(Your instructions)
Retype the opening lines of the data exactly, stopping after the line that contains "obj('downpipes', b.mesh('downpipes', [m_trim]), wh)". Skip every picture.

++++ Source data ++++

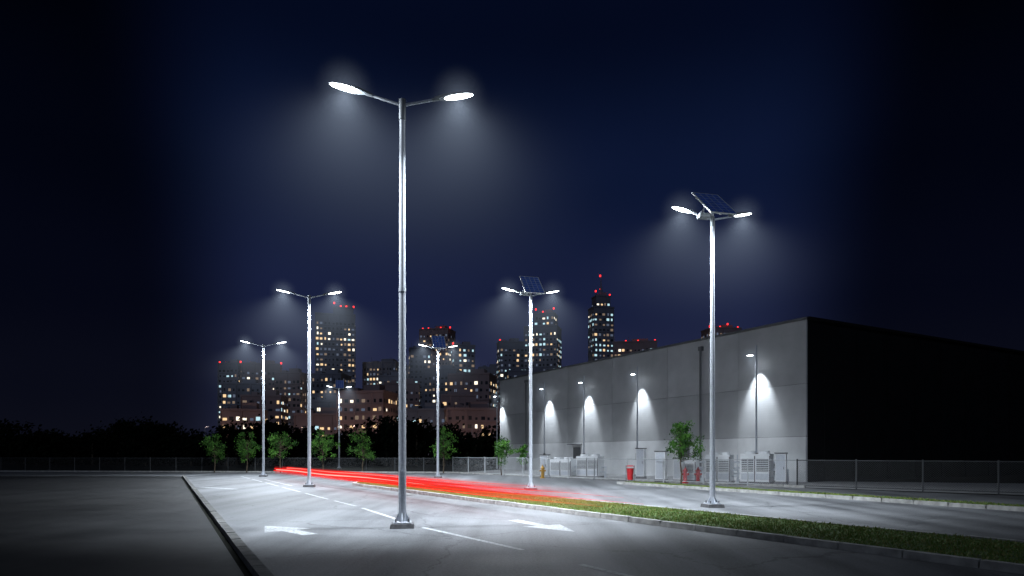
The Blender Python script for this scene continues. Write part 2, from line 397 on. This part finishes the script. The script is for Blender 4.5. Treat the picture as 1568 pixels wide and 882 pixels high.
for xx in (7.6, 29.6): b.tube((xx, .18, 0), (xx, .18, 8.3), .07, .07, 8); b.box((xx, .15, 8.35), (.26, .24, .26), 0)
obj('downpipes', b.mesh('downpipes', [m_trim]), wh)

b = MB(); b.tube((0, 0, 0), (0, 0, 7.8), .06, .045, 10); b.tube((0, 0, 7.2), (.38, 0, 7.32), .02, .02, 6)
b.box((0, 0, .04), (.3, .3, .08), 1); b.box((.42, 0, 7.32), (.38, .2, .07), 1); b.box((0, 0, 1.35), (.16, .14, .5), 1)
ME_Y = b.mesh('post_and_bracket', [m_galv, m_dark]); b = MB(); b.box((.43, 0, 7.27), (.3, .17, .025)); ME_YL = b.mesh('lamp_lens', [m_led])
L_y = spot('wall_lamp_light', 1500, 54, .8, .04)
L_y2 = spot('wall_lamp_wide', 600, 124, 1, .05)
HZ3 = sphere_mesh('haze_glow_wall', 2.0, haze_mat('haze_glow_wall', .10, 2.0, .7, 1.0))
for d in (38.0, 47.0, 52.6, 57.7, 65.3):
    P = Vector((15.9-.57*(d-36), d, 0))+WN*.8
    e = empty('yard_lamp_post', P, math.atan2(WU.y, WU.x)); obj('post_and_bracket', ME_Y, e); obj('lamp_lens', ME_YL, e)
    # +x rotation swings the beam to local +y (away from the wall); the wall is on the -y side
    obj('lamp_light', L_y, e, (.43, 0, 7.22), (math.radians(-16), 0, 0)); obj('haze_glow', HZ3, e, (.43, 0, 7.22))
    obj('lamp_wide_light', L_y2, e, (.43, .05, 7.2), (math.radians(25), 0, 0))

# ------------------------------------------------------------ fence
m_fence = mat('fence_steel', (.42, .44, .46), .5, .2)
def fence(name, pts, H, mt):
    b = MB(); b2 = MB()
    for a, c in zip(pts[:-1], pts[1:]):
        a = Vector((*a, 0)); c = Vector((*c, 0)); d = c-a; L = d.length; u = d/L; n = max(1, round(L/2.4))
        for i in range(n+1):
            p = a+u*(L*i/n); b.tube(p, p+Vector((0, 0, H+.06)), .032, .032, 6); 
        for z in (H, .1): b.tube(a+Vector((0, 0, z)), c+Vector((0, 0, z)), .02, .02, 6)
        s = .09; k = -H
        while k < L:
            for sg in (1, -1):
                x0, x1, z0, z1 = k, k+H, 0.1, H
                if sg < 0: z0, z1 = H, .1
                t0 = max(0, -x0)/H; t1 = min(1, (L-x0)/H)
                if t1 > t0:
                    A = a+u*(x0+H*t0)+Vector((0, 0, z0+(z1-z0)*t0)); B = a+u*(x0+H*t1)+Vector((0, 0, z0+(z1-z0)*t1))
                    o = Vector((0, 0, .004)); b2.face([A-o, B-o, B+o, A+o])
            k += s
    e = empty(name, (0, 0, 0)); obj('posts_and_rails', b.mesh('posts', [mt]), e); obj('wire_mesh', b2.mesh('wire', [mt]), e)
fence('chain_link_fence', [(13.1, 30.0), (4.9, 38.8), (-4.8, 53.0)], 1.26, m_fence)
m_fdark = mat('fence_dark', (.06, .065, .07), .6)
fence('chain_link_fence', [(24, 19.8), (13.1, 30.0)], 1.26, m_fdark)
fence('chain_link_fence', [(-4.8, 53.0), (-24, 55.2), (-45, 57.5)], 1.2, m_fdark)

# ------------------------------------------------------------ yard equipment
m_white = mat('painted_sheet_steel', (.70, .72, .74), .45, 0, noise=.08, nscale=4)
m_grille = mat('grille', (.06, .065, .07), .6); m_red = mat('red_paint', (.40, .010, .015), .5); m_yel = mat('yellow_paint', (.4, .22, .03), .5)
def hvac(x, y, w_, d_, h_, fans, yaw, tops=True):
    e = empty('air_conditioning_unit', (x, y, 0), yaw); b = MB()
    b.box((0, 0, .06), (w_+.1, d_+.1, .12), 2)
    b.box((0, 0, .12+(h_-.12)/2), (w_, d_, h_-.12), 0)
    n = fans; pw = w_/n
    for i in range(n):
        cx = -w_/2+pw*(i+.5)
        b.box((cx, -d_/2-.012, h_*.62), (pw*.8, .02, h_*.42), 1)
        for k in range(7): b.box((cx, -d_/2-.03, h_*.44+k*h_*.06), (pw*.8, .02, .03), 0)
        b.box((cx, -d_/2-.012, h_*.25), (pw*.86, .02, h_*.2), 3)
        if tops:
            b.tube((cx, 0, h_), (cx, 0, h_+.14), min(pw, d_)*.4, min(pw, d_)*.38, 16, 0); b.tube((cx, 0, h_+.141), (cx, 0, h_+.15), min(pw, d_)*.33, min(pw, d_)*.33, 16, 1)
        b.box((cx+pw/2-.01, -d_/2-.01, h_/2), (.05, .03, h_-.2), 2)
    for k in range(2): b.tube((w_/2, -.1+k*.2, .4+k*.3), (w_/2+.3, -.1+k*.2, .4+k*.3), .04, .04, 8, 3); b.tube((w_/2+.3, -.1+k*.2, 0), (w_/2+.3, -.1+k*.2, .44+k*.3), .04, .04, 8, 3)
    obj('casing_and_fans', b.mesh('casing', [m_white, m_grille, m_dark, m_galv], False), e)
YA = math.radians(-30)
hvac(11.0, 34.6, 1.25, 1.1, 1.5, 2, YA); hvac(12.75, 34.0, 1.45, 1.2, 1.55, 2, YA)
hvac(9.8, 36.5, 1.1, .8, 1.2, 1, YA); hvac(3.4, 43.2, 1.5, 1.0, 1.2, 2, YA); hvac(5.1, 42.6, 1.5, 1.1, 1.4, 2, YA)
hvac(14.1, 35.3, .9, .8, 1.3, 1, YA, False)
def cabinet(x, y, w_, h_, m=m_white):
    e = empty('electrical_cabinet', (x, y, 0), YA); b = MB(); b.box((0, 0, .08), (w_+.06, .46, .16), 2); b.box((0, 0, .16+h_/2), (w_, .4, h_), 0); b.box((0, 0, h_+.19), (w_+.08, .5, .05), 2)
    b.box((0, -.207, .16+h_/2), (w_-.08, .01, h_-.1), 3); b.box((w_*.3, -.22, h_*.6), (.03, .03, .14), 1)
    obj('cabinet_body', b.mesh('cabinet', [m, m_grille, m_dark, m_galv]), e)
cabinet(8.2, 35.9, .55, 1.5); cabinet(9.1, 35.6, .5, 1.1); cabinet(13.6, 33.0, .5, 1.4); cabinet(8.0, 40.5, .5, 1.7)
cabinet(2.2, 43.6, .5, 1.3)
b = MB()
for k in range(3):
    b.tube((10.2+k*.1, 36.2, .5+k*.3), (14.0+k*.1, 33.9, .5+k*.3), .05, .05, 8)
for t in (0, .5, 1): b.tube((10.2+3.8*t, 36.2-2.3*t, 0), (10.2+3.8*t, 36.2-2.3*t, 1.5), .03, .03, 6)
obj('pipe_rack', b.mesh('pipe_rack', [m_galv]))
def hydrant(x, y, m):
    e = empty('fire_hydrant', (x, y, 0)); b = MB(); b.tube((0, 0, 0), (0, 0, .06), .17, .17, 12); b.tube((0, 0, .06), (0, 0, .62), .1, .1, 12); b.tube((0, 0, .62), (0, 0, .67), .15, .15, 12)
    b.tube((0, 0, .67), (0, 0, .8), .12, .04, 12); b.tube((-.2, 0, .48), (.2, 0, .48), .055, .055, 8); b.tube((0, -.19, .45), (0, 0, .45), .07, .07, 8); b.tube((0, 0, .8), (0, 0, .86), .03, .03, 6)
    obj('hydrant_body', b.mesh('hydrant', [m], True), e)
hydrant(9.15, 34.5, m_red); hydrant(9.8, 34.4, m_red); hydrant(1.95, 41.5, m_yel)
e = empty('red_litter_bin', (6.15, 34.0, 0)); b = MB()
for s in (-1, 1): b.tube((s*.21, 0, 0), (s*.21, 0, .95), .018, .018, 6, 1)
b.tube((0, 0, .2), (0, 0, .78), .14, .18, 14, 0); b.tube((0, 0, .78), (0, 0, .8), .195, .195, 14, 0); b.tube((0, 0, .90), (0, 0, .95), .22, .14, 14, 0); b.box((0, 0, .24), (.44, .03, .03), 1)
obj('bin_and_stand', b.mesh('bin', [m_red, m_dark], True), e)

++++

(Complete output)
The Blender Python script for this scene continues. Write part 2, from line 397 on. This part finishes the script. The script is for Blender 4.5. Treat the picture as 1568 pixels wide and 882 pixels high.
for xx in (7.6, 29.6): b.tube((xx, .18, 0), (xx, .18, 8.3), .07, .07, 8); b.box((xx, .15, 8.35), (.26, .24, .26), 0)
obj('downpipes', b.mesh('downpipes', [m_trim]), wh)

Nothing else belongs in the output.